Report Suggests In-School Officers Put Teens On Road To Prison

As Chicago Public Schools have become increasingly dependent on the police department to control student behavior on school grounds, a disproportionately high number of black juveniles are being thrust into the criminal justice system too early and too easily, according to data from a new report issued Wednesday by the Chicago youth advocacy group Project NIA.

 

The group analyzed Chicago Police Department arrest data and found that 20 percent of all juvenile arrests in 2010 took place on school grounds. Nearly one-third of those arrests were for simple battery charges — offenses that in previous years would have been written off as schoolyard skirmishes and punished with suspensions or other penalties doled out by the school.

 

“I think our main purpose with trying to put the study out is that it’s long overdue; the last study focusing on Chicago was released in 2003,” said Mariame Kaba, director of Project NIA and co-author of the report. “We think the most important thing is to operationalize how the schools-to-prison pipeline works.
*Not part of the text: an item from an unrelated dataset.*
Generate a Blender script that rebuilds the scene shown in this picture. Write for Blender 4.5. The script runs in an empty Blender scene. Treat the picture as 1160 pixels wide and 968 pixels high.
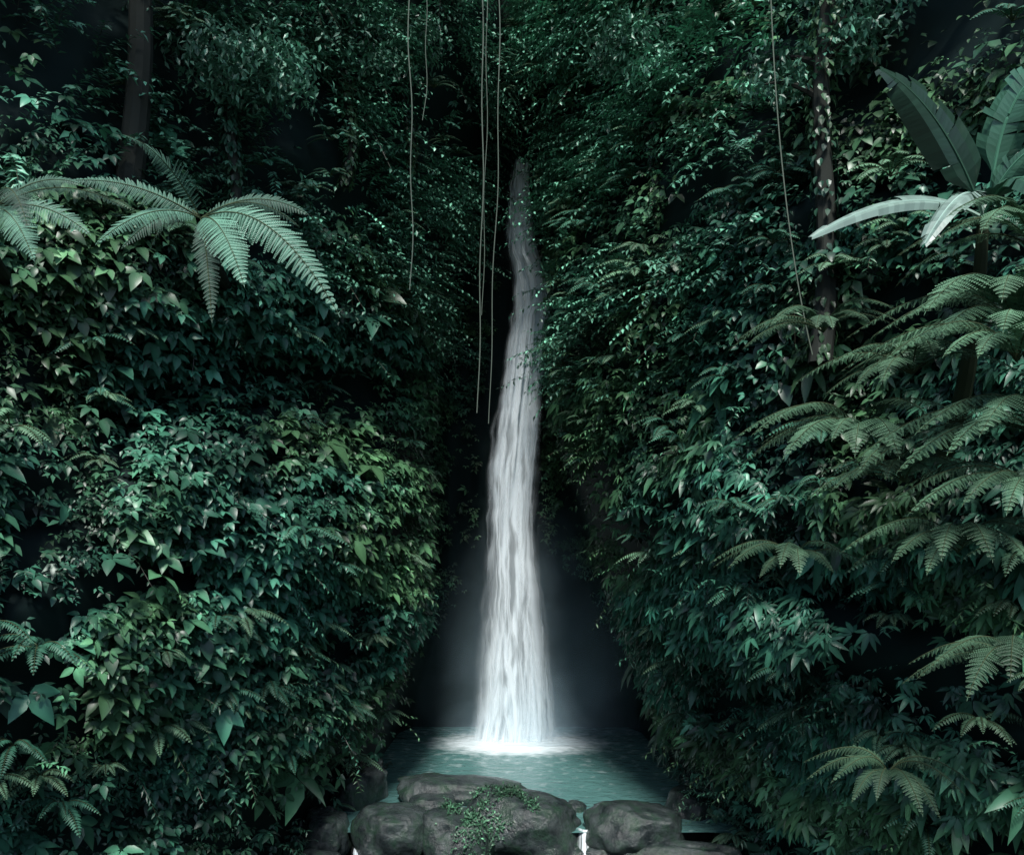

There are a lot of ways that happens, one of which is youths being funneled directly into the system by being arrested at schools.”

 

Police presence at schools in Chicago and nationwide has seen a sharp uptick in the last 20 years, according to the report, titled “Policing Chicago Public Schools: A Gateway to the School-to-Prison Pipeline.” In Chicago, administrators have become so reliant on in-school police officers that only four of the system’s 122 high schools were willing to give up their assigned officers in return for a $25,000 incentive offered this summer by the cash-strapped district.

 

The vast majority of those affected by the criminalization of in-school behavior in Chicago are black students, who accounted for 74 percent of school-based juvenile arrests in 2010, Project NIA reports. Only 45 percent of the system’s students are African American.

 

The study also turned up geographical biases. Nearly 40 percent of the city‘s school-based juvenile arrests in 2010 came from five police districts: the 4th, 5th, 6th, 8th and 22nd, all on the city‘s South and South West sides.

 

Youth intercepted by the criminal justice system at a young age can find themselves trapped in a cycle of repeat incarcerations. A recently released report by the Illinois Juvenile Justice Commission found major problems with the way the system handles juvenile cases.

 

The problem of criminalizing student misbehavior isn’t limited to Chicago schools. A national study released recently by the Justice Policy Institute, titled “Education Under Arrest,” finds the trend is spreading with dangerous results.

 

“Students are needlessly arrested for offenses as minor as disorderly conduct, which can include swearing at a teacher or throwing spitballs,” said Amanda Petteruti, the institute’s associate director, in a release that accompanied the report. “[In-school police] lead to discipline applied without the filter of school administrators or policies. This in turn leads to a troubling disruption of the educational process … the result of which is some students who never become re-connected to school.”